In the opera house encores are out the question — except at youthful Israel Opera, where on June 3 the audience got to hear it three times — and they loved it. This was only one feature of this production in the new, 6500-seat outdoor theater at the foot of Mt. Masada that made this Nabucco fresh and exciting.
Oren, music director of Opera Israel, knows his Verdi. He understands the composer’s style. He knows Verdi was not a subtle musician and — unlike others — he makes no effort to make something of him that he is not. Oren unashamedly relishes the oom-paah of the score, and for him the confused identities of the plot are unhackneyed. For Oren it’s all fun — and that’s what this 25th-anniversary staging that launched a new international summer opera festival was.
But back — to make this case — to Va pensiero. Having performed the chorus and given it again as an encore, Oren then made it a community sing — but not before turning to the audience to tell them that they must not applaud until he brought down his hand at the end of the final note.
The capacity crowd — all five performances of Navucco were sold out — followed his instructions, and then went wild. It was a hoot, and it’s safe to say that Opera Israel at Masada is here to stay.

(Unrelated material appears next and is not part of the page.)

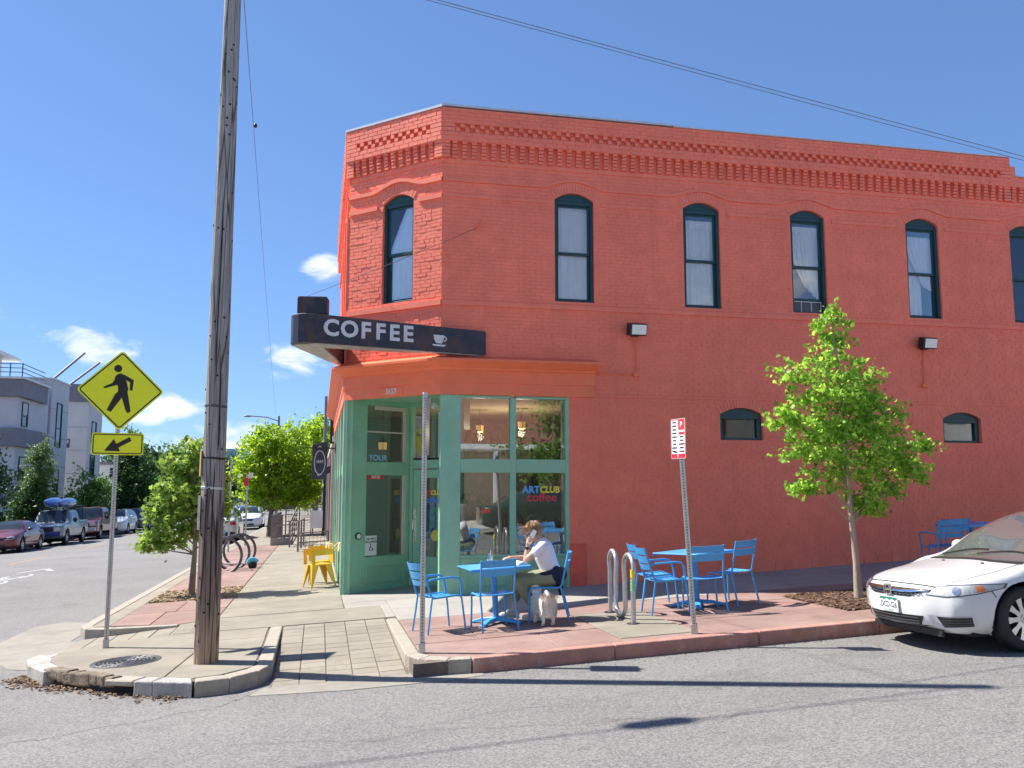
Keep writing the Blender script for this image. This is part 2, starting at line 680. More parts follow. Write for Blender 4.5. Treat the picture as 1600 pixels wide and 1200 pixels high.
def grid_sheet(name, xs, ys, zf, m):
    b = MB()
    nx, ny = len(xs), len(ys)
    b.v = [(x, y, zf(x, y)) for y in ys for x in xs]
    b.f = [(j * nx + i, j * nx + i + 1, (j + 1) * nx + i + 1, (j + 1) * nx + i) for j in range(ny - 1) for i in range(nx - 1)]
    return tag(b.build(name, m, smooth=True), kind='structure')


MT['asphalt'] = asphalt()
xs = [-40, -30, -24, -20] + [-16 + .5 * i for i in range(70)] + [20, 24, 30, 38, 46]
ys = [-40, -30, -20, -14, -10] + [-8 + .5 * i for i in range(66)] + [26, 30, 36, 44, 54, 66, 80, 100, 130, 170]
street = grid_sheet('street', xs, ys, ROAD, MT['asphalt'])


def terrain(x, y):
    xx = max(-40, min(46, x))
    return G(xx, max(-40, min(170, y))) - .6


MT['terrain'] = mat('dry_grass_ground', (.12, .12, .06), .95, var=.3, scale=.4)
tx = [-900, -400, -200, -100, -60, -40, 0, 46, 80, 200, 500, 900]
ty = [-900, -300, -100, -40, 0, 60, 170, 260, 400, 900, 1500]
grid_sheet('ground', tx, ty, terrain, MT['terrain'])

sidewalk = empty('sidewalk', (0, 0, 0), kind='structure')
base_m = mat('joint_sand', (.15, .12, .095), .95, var=.3, scale=20)


def inset(poly, d):
    cx = sum(p[0] for p in poly) / len(poly)
    cy = sum(p[1] for p in poly) / len(poly)
    out = []
    for x, y in poly:
        l = math.hypot(x - cx, y - cy)
        k = max(0, 1 - d * 1.35 / max(l, .01))
        out.append((cx + (x - cx) * k, cy + (y - cy) * k))
    return out


def slab(name, poly, m, dz=0.0, gap=.006, thick=.07, zf=G, bevel=.006, parent=None, jit=.003):
    j = R.uniform(-jit, jit)
    b = MB().prism(inset(poly, gap), lambda x, y: zf(x, y) - thick, lambda x, y: zf(x, y) + dz + j)
    return b.build(name, m, parent or sidewalk, bevel=bevel, world=True)


def rect(x0, x1, y0, y1):
    return [(x0, y0), (x1, y0), (x1, y1), (x0, y1)]


def base(poly, dz=-.012, zf=G):
    b = MB().prism(poly, lambda x, y: G(x, y) - .3, lambda x, y: zf(x, y) + dz)
    o = b.build('sand_bed', base_m, sidewalk, world=True)
    return o


# sand beds under the slabs
base([(1.0, 9.42), (60, 9.42), (60, 15.2), (1.0, 15.2)])
base([(-3.3, 14.45), (-1.95, 14.1), (1.0, 13.05), (1.0, 15.2), (.45, 16.5), (.45, 90), (-3.3, 90)])
ISL = [(-.46, 13.02), (-.46, 10.1), (-.6, 9.8), (-.85, 9.6), (-1.15, 9.55), (-1.55, 9.78), (-2.0, 10.03), (-2.5, 10.5), (-2.95, 11.1), (-3.25, 11.7), (-3.3, 12.1), (-2.75, 12.78), (-1.9, 13.08)]
base(inset(ISL, .05))
base([(.45, 15.1), (2.6, 15.1), (2.6, 17.6), (.45, 17.6)])

# --- island with the pole
kerbw = .17
isl_in = inset(ISL, .13)
slab('concrete_panel', [(-.62, 13.0), (-.62, 12.15), (-2.55, 12.3), (-3.1, 12.1), (-2.75, 12.76), (-1.9, 13.06)], MT['concrete'])
slab('concrete_panel', [(-.62, 12.15), (-.62, 10.1), (-.95, 9.78), (-1.2, 9.75), (-1.5, 9.95), (-1.32, 12.2)], MT['concrete'])
slab('concrete_panel', [(-1.32, 12.2), (-1.5, 9.95), (-1.95, 10.2), (-2.4, 10.62), (-2.82, 11.2), (-3.08, 11.72), (-3.1, 12.1), (-2.55, 12.3)], MT['concrete'])
slab('concrete_panel', [(-.45, 13.05), (-1.9, 13.1), (-1.95, 14.1), (-1.45, 14.45), (1.0, 14.45), (1.0, 13.05)], MT['concrete'])


def kerb_run(pts_out, pts_in, m, name='kerb_stone', top=0.004):
    for i in range(len(pts_out) - 1):
        poly = [pts_out[i], pts_out[i + 1], pts_in[i + 1], pts_in[i]]
        b = MB().prism(inset(poly, .0015), lambda x, y: G(x, y) - .32, lambda x, y: G(x, y) + top)
        b.build(name, m, sidewalk, bevel=.016, world=True, seg=3)


MT['kerbgrey'] = mat('worn_kerb_concrete', (.36, .32, .26), .85, var=.16, scale=9, bump=.6, bscale=60, dirt=(.28, .245, .195), dscale=3.2, dlo=.55, dhi=.85)
MT['kerbwhite'] = mat('chalky_kerb_concrete', (.40, .38, .345), .85, var=.22, scale=9, bump=.7, bscale=50, dirt=(.24, .2, .16), dscale=4, dlo=.52, dhi=.75)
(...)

To underscore the prestige of this production IO assembled a cast as committed as it was impressive.
Sterling senior Paata Burchuladze, who came West long ago from Soviet Georgia, sang a majestic Hebrew high priest Zuccaria. (In 1995 Burchuladze sang the title role in the production of Boris Godunov that opened Israel Opera’s new home in Tel Aviv. Since then he has appeared regularly with the company.) Italian baritone Alberto Gazala, who made his IO debut in the title role in this production, went straight to the heart of the troubled Babylonian emperor and portrayed his breakdown and recovery with great dramatic skill. As Abigaille, Greek soprano Dmitra Theodosssiou handled the shifting vocal demands that Verdi makes on the central female figure in the cast with amazing ease, while Italy’s Tiziana Carraro was appropriately gentle and loving as Fenena. (In the alternate cast Mongolian-born Baysa Dashnyam sang Abigaille and Italians Eugenia Tufano, Fenena and David Cecconi, Nabucco.)

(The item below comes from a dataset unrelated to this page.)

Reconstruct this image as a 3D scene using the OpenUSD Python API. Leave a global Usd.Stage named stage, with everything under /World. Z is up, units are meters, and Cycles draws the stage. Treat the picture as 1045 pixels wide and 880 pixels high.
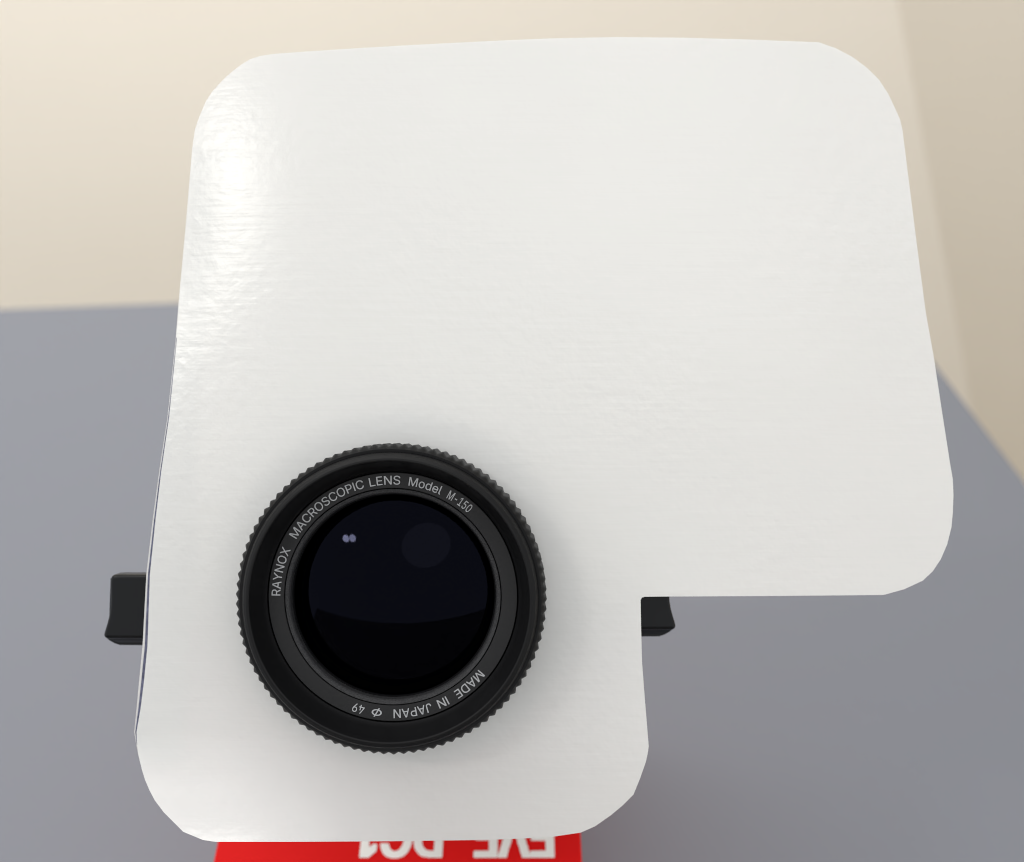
import math, numpy as np, trimesh, manifold3d as m3, usdkit, meshkit
from shapely.geometry import Polygon, Point
from shapely.ops import unary_union
from pxr import Usd, UsdGeom, UsdLux, UsdShade, Gf, Sdf

stage = Usd.Stage.CreateInMemory()
UsdGeom.SetStageUpAxis(stage, UsdGeom.Tokens.z)
UsdGeom.SetStageMetersPerUnit(stage, 1.0)
UsdGeom.Xform.Define(stage, '/World')
UsdGeom.Scope.Define(stage, '/World/Looks')

# ---------------------------------------------------------------- camera, light, exposure
PITCH = 45.0                       # looking down
F = 1000.0                         # focal length in photo pixels (photo is 1045 wide)
CU, CV = 522.5, 440.0
TABLE = 0.90                       # table top height
CAM = np.array([0, 0, TABLE + 0.41])
cam = UsdGeom.Camera.Define(stage, '/World/camera')
cam.AddTranslateOp().Set(Gf.Vec3d(*CAM))
cam.AddRotateXOp().Set(90.0 - PITCH)
cam.CreateHorizontalApertureAttr(36.0)
cam.CreateVerticalApertureAttr(36.0 * 862 / 1024)
cam.CreateFocalLengthAttr(36.0 * F / 1045)
cam.CreateClippingRangeAttr(Gf.Vec2f(0.01, 100))
cam.CreateFStopAttr(12.0)
cam.CreateFocusDistanceAttr(0.180)
cam.CreateExposureAttr(0.41)

ambient = usdkit.material(stage, '/World/Looks/room_ambient', {
    'b': ('background_shader', {'color': (0.96, 0.98, 1.0), 'strength': 0.92})}, surface='b.background')
dome = UsdLux.DomeLight.Define(stage, '/World/room_light')
UsdShade.MaterialBindingAPI.Apply(dome.GetPrim()).Bind(ambient)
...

The exuberance that Oren brought to the production was an obvious inspiration to everyone on stage and to members of the Israel Symphony Orchestra Rishon Le Zion, pit band of the company back home in Tel Aviv. It carried over to the audience as well, leaving them in a state of animated excitement when the performance ended at 1 a.m.
Behind the joyous success of Nabucco at Masada lay much more than the selection of a work and the assembly of a cast and production crew. We had to create the entire infrastructure for this project, said Opera Israel general director Hanna Munitz at a press conference before the June 3 performance of Nabucco. We had no example to follow; we had to figure it all out ourselves.

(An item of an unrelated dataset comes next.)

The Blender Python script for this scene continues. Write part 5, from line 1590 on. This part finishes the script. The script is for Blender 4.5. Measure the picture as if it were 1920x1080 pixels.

This meant not only building a modern theater in the middle of the dessert, but also arranging transportation from Israel’s major cities, organizing packages with the many hotels at the Dead Sea and providing shuttle service from them to the theater. It’s a dream that began four years ago, Munitz said. In the last four months it’s involved up to 600 people all working at one time. Of special importance was the choice of Britain’s Bryan Grant as sound designer for Nabucco. A totally natural sound prevailed throughout the performance.
Photo by Yossi Zwecker courtesy of Israeli Opera
The stage at Masada is 35 by 64 meters — three times as large as in OI’s home theater in Tel Aviv. Director Joseph Rochlitz worked largely without props, distributing the chorus and extras over the broad staircases at either side of the stage and in the area above it. Sets were by Nitzsan Refaeli; costumes by Alberto Spiazzi and lighting by Avi Yoni Bueno.
Munitz announced plans for the staging of Verdi’s Aida in 2011 and mentioned Samson et Dalila by Saint-Saens as a probable future choice for the festival. Nabucco, however, was the obvious opera to launch the festival. And that does in no way imply that Verdi thought of the story that plays following the destruction of the first temple down the road in Jerusalem as a Jewish Opera.
For the composer it was rather a veil for his concern about the state of his native Italy in the mid-19th-century. Be that as it may, you cannot hear Va pensiero — at least not in Israel — without hearing it as an anthem of the Diaspora. It is thus not surprising that the gala concert that celebrated the opening of Israel Opera’s new home in Tel Aviv ended with Va pensiero.
Green opera
Israel Opera at Masada is further a cultural endeavor committed to an environmental cause: it is supporting a drive to see the Dead Sea named one of the seven new Wonders of the World. The level of water in the Sea is currently falling one meter per year. If this continues, it will be the end of the many hotels there and the tourism that they encourage.
Among projects under consideration is the building of a canal from the Mediterranean — a project envisioned by father of Zionism Theodor Herzl in his 1902 New Land, his Utopian vision of the Jewish state. Among sites under consideration for the new Seven Wonders list are the Amazon River, the Grand Canyon and the Great Barrier Reef. Nabucco — for those who might not know it — is short for Nebuchadnezzar.